Just as important, she said, has been the community’s encouragement and support for a young man’s FFA project, she said.

Nathan said he plans to turn his corn enterprise into an FFA Supervised Agricultural Experience, which means he can continue through high school to further develop his project.

Federal grant supports ag facility in Baldwin

By MDN STAFF

A project that would create a regional processing facility for local foods has received a $675,000 grant from the U.S. Department of Commerce Economic Development Administration.

Enhancing and Strengthening North Dakota Nonprofits and Communities (Strengthen ND), based in Souris, received the grant to help construct a facility providing classrooms, a commercial kitchen, warehouse space and more in Baldwin, in Burleigh County. The grant is expected to create 47 jobs and generate $1.8 million in private investment, according to grantee estimates.
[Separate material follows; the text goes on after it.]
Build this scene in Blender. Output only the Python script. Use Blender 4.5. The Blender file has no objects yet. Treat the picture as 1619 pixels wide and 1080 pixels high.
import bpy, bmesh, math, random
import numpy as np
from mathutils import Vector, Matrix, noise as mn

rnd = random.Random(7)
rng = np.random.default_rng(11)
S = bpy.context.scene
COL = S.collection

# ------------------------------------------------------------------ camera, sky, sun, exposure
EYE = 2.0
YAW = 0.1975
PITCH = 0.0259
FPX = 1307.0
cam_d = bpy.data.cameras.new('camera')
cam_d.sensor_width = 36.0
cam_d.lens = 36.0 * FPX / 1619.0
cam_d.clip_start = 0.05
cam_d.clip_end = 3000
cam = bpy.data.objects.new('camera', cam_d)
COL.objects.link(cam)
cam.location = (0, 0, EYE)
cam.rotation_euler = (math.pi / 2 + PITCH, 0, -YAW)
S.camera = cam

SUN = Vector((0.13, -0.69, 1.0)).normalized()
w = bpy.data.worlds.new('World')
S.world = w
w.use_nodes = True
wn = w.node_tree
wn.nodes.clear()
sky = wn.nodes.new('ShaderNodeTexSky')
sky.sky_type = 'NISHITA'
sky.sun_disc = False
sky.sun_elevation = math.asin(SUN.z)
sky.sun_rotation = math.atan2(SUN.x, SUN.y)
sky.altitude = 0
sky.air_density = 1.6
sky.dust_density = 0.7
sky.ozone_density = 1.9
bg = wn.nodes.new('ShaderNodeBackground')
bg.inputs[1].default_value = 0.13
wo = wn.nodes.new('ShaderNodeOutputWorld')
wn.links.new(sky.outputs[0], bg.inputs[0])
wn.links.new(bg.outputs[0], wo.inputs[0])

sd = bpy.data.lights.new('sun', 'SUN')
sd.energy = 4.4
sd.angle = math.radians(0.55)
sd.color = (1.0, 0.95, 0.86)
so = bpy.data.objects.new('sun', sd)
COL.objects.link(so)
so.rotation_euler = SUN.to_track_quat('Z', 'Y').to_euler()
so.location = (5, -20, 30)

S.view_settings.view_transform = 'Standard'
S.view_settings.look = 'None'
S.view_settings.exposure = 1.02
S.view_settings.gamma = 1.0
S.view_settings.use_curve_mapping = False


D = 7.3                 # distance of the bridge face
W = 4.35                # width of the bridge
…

“North Dakota excels at value-added agriculture,” U.S. Senator Kevin Cramer, R-ND, said in a news release announcing the grant award. “Investments like this drive innovation, boost economic development in our communities, and help families put food on the table. North Dakota stands to gain for many years to come as a result of the construction and use of this facility.”

Strengthen ND reported it also received $300,000 from North Dakota Department of Commerce’s Rural Food Sustainability Grant Program to support the project.

The larger project includes Strengthen ND’s Strong Farm Incubator, which aims to cultivate resilient small farmers, build the local foods ecosystem and increase rural food security. All of these goals will be catalyzed through the construction of the regional local foods processing facility envisioned, according to Strengthen ND.

“It directly supports our theory that the success of rural communities is directly linked to the success of small family farms, and it is being driven by producers in the area,” said Megan Langley, executive director, Strengthen ND.

The hope is to have the processing facility ready by mid to late summer 2025, she said.